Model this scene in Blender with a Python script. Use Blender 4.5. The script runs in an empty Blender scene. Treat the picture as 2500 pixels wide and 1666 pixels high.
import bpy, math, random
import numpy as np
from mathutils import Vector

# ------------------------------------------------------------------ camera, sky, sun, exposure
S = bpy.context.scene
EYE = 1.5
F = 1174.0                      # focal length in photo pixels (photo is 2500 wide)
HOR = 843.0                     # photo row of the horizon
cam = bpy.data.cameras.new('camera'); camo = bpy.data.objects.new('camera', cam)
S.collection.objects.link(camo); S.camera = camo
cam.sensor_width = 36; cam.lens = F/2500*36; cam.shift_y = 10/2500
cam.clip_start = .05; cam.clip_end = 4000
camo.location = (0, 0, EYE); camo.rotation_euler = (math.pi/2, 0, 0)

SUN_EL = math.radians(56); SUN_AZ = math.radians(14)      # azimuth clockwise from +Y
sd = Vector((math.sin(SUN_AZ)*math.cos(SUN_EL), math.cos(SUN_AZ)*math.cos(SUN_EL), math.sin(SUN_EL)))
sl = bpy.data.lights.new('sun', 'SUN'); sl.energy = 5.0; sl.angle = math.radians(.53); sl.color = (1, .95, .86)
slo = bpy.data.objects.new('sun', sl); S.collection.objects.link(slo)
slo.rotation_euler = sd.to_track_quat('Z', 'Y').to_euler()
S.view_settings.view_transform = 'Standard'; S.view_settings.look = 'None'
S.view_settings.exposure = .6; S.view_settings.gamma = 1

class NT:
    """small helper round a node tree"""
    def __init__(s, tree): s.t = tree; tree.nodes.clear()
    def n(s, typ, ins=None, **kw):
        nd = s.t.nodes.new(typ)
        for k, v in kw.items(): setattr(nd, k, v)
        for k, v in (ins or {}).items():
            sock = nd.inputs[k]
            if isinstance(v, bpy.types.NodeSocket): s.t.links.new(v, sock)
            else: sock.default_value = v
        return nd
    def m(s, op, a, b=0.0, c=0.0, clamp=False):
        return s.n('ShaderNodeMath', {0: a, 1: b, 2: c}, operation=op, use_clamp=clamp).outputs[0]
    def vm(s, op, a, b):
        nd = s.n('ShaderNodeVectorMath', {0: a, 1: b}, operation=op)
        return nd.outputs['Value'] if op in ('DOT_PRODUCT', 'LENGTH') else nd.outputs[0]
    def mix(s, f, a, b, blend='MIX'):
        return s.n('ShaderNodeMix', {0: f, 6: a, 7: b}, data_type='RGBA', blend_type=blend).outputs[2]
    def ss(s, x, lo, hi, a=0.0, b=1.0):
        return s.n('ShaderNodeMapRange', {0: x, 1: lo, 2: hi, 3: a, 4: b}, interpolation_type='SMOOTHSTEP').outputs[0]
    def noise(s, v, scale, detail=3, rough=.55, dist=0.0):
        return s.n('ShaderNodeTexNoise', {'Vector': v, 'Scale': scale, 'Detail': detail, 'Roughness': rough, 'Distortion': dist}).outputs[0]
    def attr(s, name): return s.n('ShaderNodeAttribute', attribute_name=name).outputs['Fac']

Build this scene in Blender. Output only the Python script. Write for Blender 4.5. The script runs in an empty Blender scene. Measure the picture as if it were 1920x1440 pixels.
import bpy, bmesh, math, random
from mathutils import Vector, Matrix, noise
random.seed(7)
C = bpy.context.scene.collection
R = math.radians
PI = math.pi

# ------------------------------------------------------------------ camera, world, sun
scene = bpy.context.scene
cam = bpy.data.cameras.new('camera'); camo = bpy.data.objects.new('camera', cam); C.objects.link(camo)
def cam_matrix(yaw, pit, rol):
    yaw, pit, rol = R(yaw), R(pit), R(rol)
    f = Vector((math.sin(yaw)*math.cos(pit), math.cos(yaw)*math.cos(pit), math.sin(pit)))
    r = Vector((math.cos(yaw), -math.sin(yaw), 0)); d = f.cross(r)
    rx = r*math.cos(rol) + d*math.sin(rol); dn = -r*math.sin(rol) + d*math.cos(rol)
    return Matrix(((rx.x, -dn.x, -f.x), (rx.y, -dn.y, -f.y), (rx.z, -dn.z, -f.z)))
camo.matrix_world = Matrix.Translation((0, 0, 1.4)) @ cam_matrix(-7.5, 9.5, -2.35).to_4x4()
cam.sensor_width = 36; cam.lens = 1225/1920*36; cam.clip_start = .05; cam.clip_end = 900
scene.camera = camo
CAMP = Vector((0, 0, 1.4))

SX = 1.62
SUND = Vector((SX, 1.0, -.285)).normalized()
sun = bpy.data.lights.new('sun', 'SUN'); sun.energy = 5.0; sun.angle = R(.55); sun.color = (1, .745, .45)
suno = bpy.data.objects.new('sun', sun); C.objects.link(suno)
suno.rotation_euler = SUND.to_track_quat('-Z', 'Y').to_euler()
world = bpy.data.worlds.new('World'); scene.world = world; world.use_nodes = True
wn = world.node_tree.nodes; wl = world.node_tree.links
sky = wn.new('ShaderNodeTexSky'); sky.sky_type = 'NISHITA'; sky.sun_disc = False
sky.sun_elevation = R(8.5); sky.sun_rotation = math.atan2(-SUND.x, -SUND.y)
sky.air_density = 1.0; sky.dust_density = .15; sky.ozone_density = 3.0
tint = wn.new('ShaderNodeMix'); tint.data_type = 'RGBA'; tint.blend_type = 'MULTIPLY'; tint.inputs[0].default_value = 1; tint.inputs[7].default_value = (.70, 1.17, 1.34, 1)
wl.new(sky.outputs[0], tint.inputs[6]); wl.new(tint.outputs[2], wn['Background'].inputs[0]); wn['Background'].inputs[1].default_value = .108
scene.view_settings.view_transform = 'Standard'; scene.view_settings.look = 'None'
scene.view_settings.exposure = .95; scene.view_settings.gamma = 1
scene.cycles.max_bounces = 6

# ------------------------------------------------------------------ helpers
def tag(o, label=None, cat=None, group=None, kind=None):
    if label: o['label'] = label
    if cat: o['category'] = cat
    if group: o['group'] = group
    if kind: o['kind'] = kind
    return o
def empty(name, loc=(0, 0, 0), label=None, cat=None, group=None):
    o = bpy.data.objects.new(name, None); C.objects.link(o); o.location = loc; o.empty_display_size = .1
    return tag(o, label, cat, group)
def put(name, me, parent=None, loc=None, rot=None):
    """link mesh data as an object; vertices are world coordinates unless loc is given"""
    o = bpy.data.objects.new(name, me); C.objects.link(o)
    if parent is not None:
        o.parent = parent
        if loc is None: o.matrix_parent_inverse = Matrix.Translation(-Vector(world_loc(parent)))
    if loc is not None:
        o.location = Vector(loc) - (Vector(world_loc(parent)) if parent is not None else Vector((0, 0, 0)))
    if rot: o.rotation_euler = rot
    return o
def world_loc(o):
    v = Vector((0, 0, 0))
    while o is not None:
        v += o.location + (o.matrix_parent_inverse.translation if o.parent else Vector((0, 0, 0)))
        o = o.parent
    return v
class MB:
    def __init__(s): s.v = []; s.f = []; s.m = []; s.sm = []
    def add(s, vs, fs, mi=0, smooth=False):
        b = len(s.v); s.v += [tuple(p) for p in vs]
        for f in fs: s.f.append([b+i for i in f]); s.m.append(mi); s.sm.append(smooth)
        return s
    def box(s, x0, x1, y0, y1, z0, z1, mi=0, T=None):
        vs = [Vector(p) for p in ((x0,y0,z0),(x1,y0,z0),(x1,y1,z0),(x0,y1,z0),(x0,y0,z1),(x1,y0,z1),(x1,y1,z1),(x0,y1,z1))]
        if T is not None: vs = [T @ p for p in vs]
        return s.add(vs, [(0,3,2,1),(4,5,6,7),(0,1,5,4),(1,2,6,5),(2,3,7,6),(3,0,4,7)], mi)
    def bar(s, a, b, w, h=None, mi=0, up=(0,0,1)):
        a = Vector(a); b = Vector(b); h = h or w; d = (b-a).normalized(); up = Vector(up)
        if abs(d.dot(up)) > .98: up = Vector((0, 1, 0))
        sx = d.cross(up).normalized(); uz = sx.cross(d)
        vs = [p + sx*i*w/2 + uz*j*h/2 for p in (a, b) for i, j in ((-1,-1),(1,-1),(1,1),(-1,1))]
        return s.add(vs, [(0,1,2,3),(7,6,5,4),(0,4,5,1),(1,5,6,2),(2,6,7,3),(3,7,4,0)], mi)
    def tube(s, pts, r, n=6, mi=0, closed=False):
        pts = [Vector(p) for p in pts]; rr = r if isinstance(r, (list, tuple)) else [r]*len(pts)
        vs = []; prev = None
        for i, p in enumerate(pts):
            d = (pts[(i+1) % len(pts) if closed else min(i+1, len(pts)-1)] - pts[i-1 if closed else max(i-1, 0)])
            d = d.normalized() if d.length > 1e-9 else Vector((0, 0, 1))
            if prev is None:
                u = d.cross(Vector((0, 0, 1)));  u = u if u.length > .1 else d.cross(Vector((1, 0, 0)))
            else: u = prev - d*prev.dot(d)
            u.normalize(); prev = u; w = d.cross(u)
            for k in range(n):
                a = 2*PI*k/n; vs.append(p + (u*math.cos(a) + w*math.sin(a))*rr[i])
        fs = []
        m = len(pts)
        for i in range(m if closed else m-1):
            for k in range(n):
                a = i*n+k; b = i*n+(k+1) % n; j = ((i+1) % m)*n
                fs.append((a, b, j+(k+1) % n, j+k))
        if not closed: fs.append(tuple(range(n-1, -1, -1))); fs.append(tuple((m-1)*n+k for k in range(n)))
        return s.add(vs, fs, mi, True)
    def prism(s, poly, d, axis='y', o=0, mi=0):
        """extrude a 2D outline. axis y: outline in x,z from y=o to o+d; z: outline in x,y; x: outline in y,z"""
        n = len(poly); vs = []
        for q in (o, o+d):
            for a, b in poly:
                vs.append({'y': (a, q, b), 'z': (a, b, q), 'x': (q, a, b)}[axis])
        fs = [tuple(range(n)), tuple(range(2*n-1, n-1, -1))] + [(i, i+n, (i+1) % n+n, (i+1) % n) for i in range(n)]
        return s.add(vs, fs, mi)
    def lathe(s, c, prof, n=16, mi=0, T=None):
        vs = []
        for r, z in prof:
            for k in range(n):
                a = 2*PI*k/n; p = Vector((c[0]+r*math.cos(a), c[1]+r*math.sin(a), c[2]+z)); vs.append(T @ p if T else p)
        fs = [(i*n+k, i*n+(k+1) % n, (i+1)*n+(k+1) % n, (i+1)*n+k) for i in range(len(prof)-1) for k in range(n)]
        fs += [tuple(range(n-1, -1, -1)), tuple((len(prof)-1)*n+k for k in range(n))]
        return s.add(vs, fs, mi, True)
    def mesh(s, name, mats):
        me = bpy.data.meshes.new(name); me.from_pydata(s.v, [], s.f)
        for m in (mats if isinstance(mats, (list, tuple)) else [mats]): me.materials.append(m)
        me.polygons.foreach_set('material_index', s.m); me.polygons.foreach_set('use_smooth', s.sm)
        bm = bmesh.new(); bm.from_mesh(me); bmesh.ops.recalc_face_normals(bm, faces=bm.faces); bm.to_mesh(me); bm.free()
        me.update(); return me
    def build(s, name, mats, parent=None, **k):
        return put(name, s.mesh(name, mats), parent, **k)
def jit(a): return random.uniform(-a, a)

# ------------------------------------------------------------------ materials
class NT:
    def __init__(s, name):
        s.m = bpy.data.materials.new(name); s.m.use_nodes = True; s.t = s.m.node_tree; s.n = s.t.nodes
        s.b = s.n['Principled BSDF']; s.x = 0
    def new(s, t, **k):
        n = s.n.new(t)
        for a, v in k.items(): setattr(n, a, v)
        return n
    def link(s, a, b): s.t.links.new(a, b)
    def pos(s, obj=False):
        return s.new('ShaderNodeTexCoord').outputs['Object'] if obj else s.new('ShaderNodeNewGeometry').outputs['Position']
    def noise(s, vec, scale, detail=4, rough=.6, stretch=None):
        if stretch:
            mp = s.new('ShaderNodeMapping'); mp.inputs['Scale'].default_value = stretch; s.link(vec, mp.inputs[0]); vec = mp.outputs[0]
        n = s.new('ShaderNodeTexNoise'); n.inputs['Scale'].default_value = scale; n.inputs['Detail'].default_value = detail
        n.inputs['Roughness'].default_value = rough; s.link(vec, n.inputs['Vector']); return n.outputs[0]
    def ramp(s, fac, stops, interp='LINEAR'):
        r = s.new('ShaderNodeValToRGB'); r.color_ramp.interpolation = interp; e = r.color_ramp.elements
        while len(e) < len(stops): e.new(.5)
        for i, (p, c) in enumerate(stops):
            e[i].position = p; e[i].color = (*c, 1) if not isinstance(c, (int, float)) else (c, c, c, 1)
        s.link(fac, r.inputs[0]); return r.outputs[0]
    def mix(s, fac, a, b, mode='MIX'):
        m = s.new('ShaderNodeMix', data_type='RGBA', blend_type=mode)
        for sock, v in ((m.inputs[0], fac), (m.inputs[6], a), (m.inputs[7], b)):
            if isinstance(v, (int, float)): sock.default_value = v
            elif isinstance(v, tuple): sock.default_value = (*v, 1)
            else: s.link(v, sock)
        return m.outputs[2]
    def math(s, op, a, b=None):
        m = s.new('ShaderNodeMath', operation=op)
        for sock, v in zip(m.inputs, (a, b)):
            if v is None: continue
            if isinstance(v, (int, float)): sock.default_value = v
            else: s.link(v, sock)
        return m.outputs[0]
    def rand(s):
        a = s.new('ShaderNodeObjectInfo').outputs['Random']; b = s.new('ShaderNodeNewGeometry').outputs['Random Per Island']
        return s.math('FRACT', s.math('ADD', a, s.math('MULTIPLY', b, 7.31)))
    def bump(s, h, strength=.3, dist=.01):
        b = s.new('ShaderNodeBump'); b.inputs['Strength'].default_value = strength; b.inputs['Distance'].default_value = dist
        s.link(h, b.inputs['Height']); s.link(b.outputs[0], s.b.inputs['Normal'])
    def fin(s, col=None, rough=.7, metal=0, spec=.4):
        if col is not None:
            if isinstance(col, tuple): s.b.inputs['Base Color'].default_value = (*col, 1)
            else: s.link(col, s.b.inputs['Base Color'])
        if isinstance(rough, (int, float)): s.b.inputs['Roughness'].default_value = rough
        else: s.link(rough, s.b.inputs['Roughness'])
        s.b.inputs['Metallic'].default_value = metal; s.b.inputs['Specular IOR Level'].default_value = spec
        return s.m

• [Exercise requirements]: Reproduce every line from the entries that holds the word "this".

• [Full output]:
Model this scene in Blender with a Python script. Use Blender 4.5. The script runs in an empty Blender scene. Treat the picture as 2500 pixels wide and 1666 pixels high.
Build this scene in Blender. Output only the Python script. Write for Blender 4.5. The script runs in an empty Blender scene. Measure the picture as if it were 1920x1440 pixels.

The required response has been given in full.